Scenes as source code:

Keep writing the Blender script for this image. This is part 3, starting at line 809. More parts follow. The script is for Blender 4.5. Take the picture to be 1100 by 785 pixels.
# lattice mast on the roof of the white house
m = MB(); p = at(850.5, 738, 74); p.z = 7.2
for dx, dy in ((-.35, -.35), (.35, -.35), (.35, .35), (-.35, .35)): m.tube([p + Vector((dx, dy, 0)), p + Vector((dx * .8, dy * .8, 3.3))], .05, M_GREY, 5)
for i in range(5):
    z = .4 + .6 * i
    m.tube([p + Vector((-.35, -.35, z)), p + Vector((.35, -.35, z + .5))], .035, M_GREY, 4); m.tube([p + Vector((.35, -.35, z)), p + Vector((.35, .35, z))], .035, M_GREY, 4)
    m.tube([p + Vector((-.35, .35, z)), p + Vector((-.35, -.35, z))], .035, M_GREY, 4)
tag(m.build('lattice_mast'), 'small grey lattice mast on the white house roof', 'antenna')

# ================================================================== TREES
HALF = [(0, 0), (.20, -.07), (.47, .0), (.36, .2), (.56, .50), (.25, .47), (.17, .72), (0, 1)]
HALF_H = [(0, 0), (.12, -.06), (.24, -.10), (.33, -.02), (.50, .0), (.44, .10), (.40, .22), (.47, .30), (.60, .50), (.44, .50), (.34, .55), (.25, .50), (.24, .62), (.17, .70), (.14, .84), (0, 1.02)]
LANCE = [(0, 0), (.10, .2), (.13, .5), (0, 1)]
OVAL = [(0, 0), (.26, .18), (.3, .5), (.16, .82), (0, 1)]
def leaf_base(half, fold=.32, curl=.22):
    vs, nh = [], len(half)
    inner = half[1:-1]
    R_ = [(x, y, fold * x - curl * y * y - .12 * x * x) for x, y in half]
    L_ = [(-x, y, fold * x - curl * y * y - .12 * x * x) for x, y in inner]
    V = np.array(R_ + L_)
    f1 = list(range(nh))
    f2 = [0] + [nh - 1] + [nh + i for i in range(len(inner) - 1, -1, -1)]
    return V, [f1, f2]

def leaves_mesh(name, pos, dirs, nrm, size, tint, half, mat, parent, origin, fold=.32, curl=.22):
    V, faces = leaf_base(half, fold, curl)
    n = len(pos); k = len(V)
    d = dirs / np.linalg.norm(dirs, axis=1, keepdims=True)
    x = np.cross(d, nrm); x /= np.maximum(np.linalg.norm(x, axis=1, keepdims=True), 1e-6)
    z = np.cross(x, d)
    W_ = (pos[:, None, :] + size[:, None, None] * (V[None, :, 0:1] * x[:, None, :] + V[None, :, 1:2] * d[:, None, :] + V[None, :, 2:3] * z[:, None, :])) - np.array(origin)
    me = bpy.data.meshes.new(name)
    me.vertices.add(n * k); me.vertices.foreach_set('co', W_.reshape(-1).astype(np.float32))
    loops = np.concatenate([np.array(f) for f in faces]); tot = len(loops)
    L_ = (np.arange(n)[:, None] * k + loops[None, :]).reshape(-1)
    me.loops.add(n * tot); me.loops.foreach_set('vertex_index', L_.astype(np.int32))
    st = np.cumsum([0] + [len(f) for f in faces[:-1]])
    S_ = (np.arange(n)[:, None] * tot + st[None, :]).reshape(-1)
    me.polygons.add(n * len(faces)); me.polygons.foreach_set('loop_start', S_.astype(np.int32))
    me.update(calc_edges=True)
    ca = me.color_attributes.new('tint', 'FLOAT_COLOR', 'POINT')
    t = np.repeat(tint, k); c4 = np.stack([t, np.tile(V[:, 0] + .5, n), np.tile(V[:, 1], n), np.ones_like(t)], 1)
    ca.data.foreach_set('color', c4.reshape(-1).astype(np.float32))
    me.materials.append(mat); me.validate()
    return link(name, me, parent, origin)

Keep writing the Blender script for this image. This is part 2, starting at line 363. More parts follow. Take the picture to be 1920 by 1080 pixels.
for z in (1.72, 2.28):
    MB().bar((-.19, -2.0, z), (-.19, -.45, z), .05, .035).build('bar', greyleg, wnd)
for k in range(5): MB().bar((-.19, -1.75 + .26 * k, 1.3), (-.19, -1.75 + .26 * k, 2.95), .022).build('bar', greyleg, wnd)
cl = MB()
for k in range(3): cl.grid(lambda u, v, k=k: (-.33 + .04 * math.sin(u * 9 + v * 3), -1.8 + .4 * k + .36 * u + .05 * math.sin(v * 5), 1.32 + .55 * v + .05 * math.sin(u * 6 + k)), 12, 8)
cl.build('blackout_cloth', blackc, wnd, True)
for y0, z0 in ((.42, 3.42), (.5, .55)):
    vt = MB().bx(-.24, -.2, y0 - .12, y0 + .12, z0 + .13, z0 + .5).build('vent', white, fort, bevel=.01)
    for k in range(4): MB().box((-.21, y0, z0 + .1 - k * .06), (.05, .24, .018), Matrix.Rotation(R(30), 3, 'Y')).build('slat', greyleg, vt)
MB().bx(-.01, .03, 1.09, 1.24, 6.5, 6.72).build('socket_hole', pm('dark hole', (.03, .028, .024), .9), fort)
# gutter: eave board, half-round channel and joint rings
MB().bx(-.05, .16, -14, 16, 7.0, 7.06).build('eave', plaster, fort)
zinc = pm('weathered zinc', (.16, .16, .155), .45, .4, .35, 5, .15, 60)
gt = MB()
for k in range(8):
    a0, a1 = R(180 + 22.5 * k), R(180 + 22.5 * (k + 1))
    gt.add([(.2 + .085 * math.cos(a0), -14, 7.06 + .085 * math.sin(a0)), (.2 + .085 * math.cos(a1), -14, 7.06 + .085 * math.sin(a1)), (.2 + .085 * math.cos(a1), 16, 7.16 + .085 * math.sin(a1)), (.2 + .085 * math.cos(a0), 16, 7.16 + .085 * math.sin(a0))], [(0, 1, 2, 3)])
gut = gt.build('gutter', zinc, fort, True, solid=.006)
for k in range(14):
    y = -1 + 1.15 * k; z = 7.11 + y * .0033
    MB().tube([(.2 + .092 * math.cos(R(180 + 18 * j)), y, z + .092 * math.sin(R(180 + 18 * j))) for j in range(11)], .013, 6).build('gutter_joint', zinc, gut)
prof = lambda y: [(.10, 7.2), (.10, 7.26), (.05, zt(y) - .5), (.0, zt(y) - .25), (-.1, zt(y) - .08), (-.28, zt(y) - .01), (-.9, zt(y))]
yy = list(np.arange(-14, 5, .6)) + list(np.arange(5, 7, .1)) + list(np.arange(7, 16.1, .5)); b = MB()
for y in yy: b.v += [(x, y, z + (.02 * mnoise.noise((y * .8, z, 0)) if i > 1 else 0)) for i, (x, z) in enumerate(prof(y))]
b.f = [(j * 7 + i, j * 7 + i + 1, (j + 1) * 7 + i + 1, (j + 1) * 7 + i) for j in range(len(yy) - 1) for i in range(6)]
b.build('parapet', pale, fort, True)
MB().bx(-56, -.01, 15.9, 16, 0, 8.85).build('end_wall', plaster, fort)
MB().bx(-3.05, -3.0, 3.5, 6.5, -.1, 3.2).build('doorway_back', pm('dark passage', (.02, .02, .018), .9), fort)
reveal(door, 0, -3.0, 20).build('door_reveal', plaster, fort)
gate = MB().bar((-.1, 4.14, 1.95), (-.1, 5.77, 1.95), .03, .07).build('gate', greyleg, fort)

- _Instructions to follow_
Looking at the listing above, how many of its lines contain the string "this"? Give the number alone.

- _Answer_
2